Recently, Pomina Steel (POM) has attracted attention with news of a strategic investor pouring capital to restart the Pomina 3 blast furnace plant. The identity of the new investor has not been disclosed by POM as both parties are still in negotiations. According to Chairman Do Duy Thai, this is a group with a large ecosystem and operates closely with the steel industry.
This can be seen as a “savior” for POM in the context of the general economy and the steel industry in particular having just gone through a difficult year. POM is also not hiding its expectations for the new investor, as the company not only “divests” Pomina 1 and Pomina 3 plants but also voluntarily proposes to merge the remaining assets, which is the Pomina 2 plant, into the new Pomina Phu My project.
In Pomina Phu My, POM will contribute 35% of the capital with all the assets related to Pomina 1 and Pomina 3 plants, while the partner will “take the helm” by pouring 65% of the capital in cash.
Record losses in 2022-2023
Being called a “savior” may not be an exaggeration, as POM not only resumes the Pomina 3 project “unfinished” due to financial burden but also collects 6,000 billion dongs to pay off debts to suppliers and banks.
In 2023, POM achieved a revenue of 3,280 billion – down 75% and suffered a loss after tax of 960 billion. This is the heaviest loss among steel companies in the past year.
As of December 31, 2023, POM has accumulated losses of nearly 1,271 billion dongs, equivalent to 45.4% of the equity. The company’s total assets reached 10,404 billion, while total liabilities exceeded 8,809.5 billion dongs.
Record losses – the high price of investing “right person, wrong time”
Regarding Pomina, it used to be the leading steel company in Vietnam, making substantial investments with the most advanced technology in the industry; at the same time, it was a unit that dared to compete with Chinese steel in 2009-2010 with its quality.
In 2009, POM put into operation the largest steel refining project in Vietnam at that time, with a capacity of 1 million tons/year, which is owned by Pomina Steel Joint Stock Company (POM) and built in Ba Ria – Vung Tau. It is noteworthy that POM made a major investment in a large project in the context of the global economic crisis and the beginning of severe difficulties in the Vietnamese economy. The company’s leadership was confident that with low raw material prices and its current position, POM could take advantage of growth opportunities as the market recovered.
At that time, Chairman Thai did not hesitate to express his view of competing with Chinese steel on the basis of quality, so he fiercely invested in factories with European technology, even though if investing in Chinese technology, the financial costs would be only 1/3. However, with European technology, Pomina was able to utilize emissions at temperatures of 300-400 degrees Celsius in the furnace to dry scrap before being melted. As a result, electricity consumption for the steel refining process was reduced by 30%, and production costs were reduced by more than 10 USD/ton. The process of producing steel from raw materials directly loaded from the refining factory helped to reduce 30% of the heat treatment costs in the process of producing finished steel.

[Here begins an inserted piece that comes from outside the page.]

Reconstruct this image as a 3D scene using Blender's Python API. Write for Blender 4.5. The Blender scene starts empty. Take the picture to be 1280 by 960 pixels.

However, when plant number 3 began operating in the fourth quarter of 2012, POM’s revenue dropped sharply from 12,000 billion dongs (in 2011) to 9,900 billion and a loss of 219 billion in 2013. In 2012, POM also only had a profit of 5 billion – a very small number compared to the profits of 500-600 billion in previous years.
Being born in difficult conditions, Pomina’s steel plant could not reach its maximum capacity, and even the system’s capacity in 2013 only reached 47.8% and POM had to bear high depreciation and loan costs when borrowing over 1,000 billion for the project. Pomina’s consolidated financial statements showed that the interest expense in 2012 and 2013 was 273 billion dongs and 234 billion dongs, respectively, significantly eroding gross profit, not to mention other costs.
According to the steel industry cycle and support from Vietnamese authorities, POM’s profit rebounded strongly in the three years of 2016 – 2018, reaching 302 billion, 700 billion, and 434 billion dongs, respectively.
However, Pomina 3 plant once again invested at the wrong time.
In 2019, POM implemented the blast furnace project and completed production in February 2021. In the 2021 annual report, the company stated that the Pomina 3 plant had transitioned from the EAF furnace (electric arc furnace) to the blast furnace, increasing net revenue by 42.6% and after-tax profit by 1.5 times compared to the previous year.
POM also declared itself as the only company in Vietnam to operate a combined steel refining system with a blast furnace and a Consteel electric furnace from Europe to produce refined steel from ore, clean impurities, high quality, and stable for construction of super projects.
However, with the decline in the steel market since the beginning of 2022, POM had to announce a halt in blast furnace production from September 23, 2022, and terminate labor contracts with some employees due to difficulties in business.
Until the end of 2013, POM still held the largest market share in the construction steel market, but now it has been “dropped” to others.
In summary, POM is a case of “investing in the right person, wrong time”, leading to the failure of a once shining name and the consequence of having to sell more than half of its assets today. In addition, many experts have also stated that another reason for the decline at POM is the family governance factor.